:: Recorded information

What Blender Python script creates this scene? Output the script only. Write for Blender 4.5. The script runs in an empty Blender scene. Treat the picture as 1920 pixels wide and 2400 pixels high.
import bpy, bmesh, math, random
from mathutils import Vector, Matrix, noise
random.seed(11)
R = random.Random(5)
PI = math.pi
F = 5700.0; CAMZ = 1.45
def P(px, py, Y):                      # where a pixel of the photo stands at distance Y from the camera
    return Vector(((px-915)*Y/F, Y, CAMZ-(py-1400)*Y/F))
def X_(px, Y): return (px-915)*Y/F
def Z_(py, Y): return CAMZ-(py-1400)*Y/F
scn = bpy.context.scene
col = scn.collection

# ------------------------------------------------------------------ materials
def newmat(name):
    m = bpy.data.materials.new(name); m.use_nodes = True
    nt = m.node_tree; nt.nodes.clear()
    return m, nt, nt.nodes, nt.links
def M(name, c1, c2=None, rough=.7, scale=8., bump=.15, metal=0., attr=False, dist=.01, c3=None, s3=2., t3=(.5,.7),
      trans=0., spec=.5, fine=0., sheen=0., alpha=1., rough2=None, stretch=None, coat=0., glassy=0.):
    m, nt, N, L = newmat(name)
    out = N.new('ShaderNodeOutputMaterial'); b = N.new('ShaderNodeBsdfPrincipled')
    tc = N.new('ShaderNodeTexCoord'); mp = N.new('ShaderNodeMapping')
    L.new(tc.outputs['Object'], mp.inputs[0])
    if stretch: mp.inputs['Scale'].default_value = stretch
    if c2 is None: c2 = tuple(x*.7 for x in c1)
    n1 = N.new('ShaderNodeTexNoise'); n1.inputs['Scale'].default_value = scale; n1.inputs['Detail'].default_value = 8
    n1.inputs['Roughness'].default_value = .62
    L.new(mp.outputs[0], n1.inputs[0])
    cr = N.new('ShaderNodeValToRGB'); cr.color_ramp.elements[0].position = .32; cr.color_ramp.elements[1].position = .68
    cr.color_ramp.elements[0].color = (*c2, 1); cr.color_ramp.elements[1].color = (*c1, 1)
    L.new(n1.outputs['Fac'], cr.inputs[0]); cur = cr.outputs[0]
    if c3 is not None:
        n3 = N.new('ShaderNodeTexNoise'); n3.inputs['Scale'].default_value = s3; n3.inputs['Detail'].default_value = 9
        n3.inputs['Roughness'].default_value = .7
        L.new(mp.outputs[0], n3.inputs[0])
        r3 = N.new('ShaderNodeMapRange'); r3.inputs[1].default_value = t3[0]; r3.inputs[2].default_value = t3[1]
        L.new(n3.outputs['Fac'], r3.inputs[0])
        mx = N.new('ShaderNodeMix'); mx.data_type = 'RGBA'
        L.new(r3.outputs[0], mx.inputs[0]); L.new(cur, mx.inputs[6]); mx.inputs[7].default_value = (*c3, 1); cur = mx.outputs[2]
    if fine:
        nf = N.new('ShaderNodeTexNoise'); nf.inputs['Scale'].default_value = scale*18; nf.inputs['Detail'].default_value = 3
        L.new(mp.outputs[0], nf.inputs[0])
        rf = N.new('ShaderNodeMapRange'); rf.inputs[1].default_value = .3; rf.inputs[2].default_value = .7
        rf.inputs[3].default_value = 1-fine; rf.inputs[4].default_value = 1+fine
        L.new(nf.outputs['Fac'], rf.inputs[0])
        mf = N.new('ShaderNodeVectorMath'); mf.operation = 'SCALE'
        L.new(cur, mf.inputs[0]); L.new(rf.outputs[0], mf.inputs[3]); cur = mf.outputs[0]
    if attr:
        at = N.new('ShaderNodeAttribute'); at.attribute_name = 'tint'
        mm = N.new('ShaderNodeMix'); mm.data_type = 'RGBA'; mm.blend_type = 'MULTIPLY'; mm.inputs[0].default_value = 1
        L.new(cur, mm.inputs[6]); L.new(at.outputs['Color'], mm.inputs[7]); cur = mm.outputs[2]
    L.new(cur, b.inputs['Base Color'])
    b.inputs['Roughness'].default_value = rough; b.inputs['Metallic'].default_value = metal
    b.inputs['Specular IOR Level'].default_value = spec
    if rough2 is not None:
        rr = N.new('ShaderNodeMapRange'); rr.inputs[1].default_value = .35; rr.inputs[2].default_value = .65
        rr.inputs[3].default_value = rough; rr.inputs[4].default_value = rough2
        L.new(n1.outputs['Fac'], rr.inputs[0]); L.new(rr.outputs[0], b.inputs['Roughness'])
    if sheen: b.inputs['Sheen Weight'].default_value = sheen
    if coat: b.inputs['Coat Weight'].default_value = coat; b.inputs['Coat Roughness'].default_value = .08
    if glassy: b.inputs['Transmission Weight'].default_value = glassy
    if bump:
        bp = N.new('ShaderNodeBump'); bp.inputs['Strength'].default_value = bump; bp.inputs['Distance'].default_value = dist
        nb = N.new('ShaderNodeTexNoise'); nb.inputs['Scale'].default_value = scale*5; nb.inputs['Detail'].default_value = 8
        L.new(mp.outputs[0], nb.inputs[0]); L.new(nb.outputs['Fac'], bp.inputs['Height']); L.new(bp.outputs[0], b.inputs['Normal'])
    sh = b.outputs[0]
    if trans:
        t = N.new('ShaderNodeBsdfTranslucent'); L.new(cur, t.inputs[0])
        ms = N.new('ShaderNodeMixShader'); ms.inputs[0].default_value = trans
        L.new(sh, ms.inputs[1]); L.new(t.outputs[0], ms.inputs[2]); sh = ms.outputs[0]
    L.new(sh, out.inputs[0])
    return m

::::

--- Stated task ---
Up to and including the line with "col = scn.collection", repeat the data exactly, starting from its first line; nothing else belongs in the response.

--- Solution to this task ---
What Blender Python script creates this scene? Output the script only. Write for Blender 4.5. The script runs in an empty Blender scene. Treat the picture as 1920 pixels wide and 2400 pixels high.
import bpy, bmesh, math, random
from mathutils import Vector, Matrix, noise
random.seed(11)
R = random.Random(5)
PI = math.pi
F = 5700.0; CAMZ = 1.45
def P(px, py, Y):                      # where a pixel of the photo stands at distance Y from the camera
    return Vector(((px-915)*Y/F, Y, CAMZ-(py-1400)*Y/F))
def X_(px, Y): return (px-915)*Y/F
def Z_(py, Y): return CAMZ-(py-1400)*Y/F
scn = bpy.context.scene
col = scn.collection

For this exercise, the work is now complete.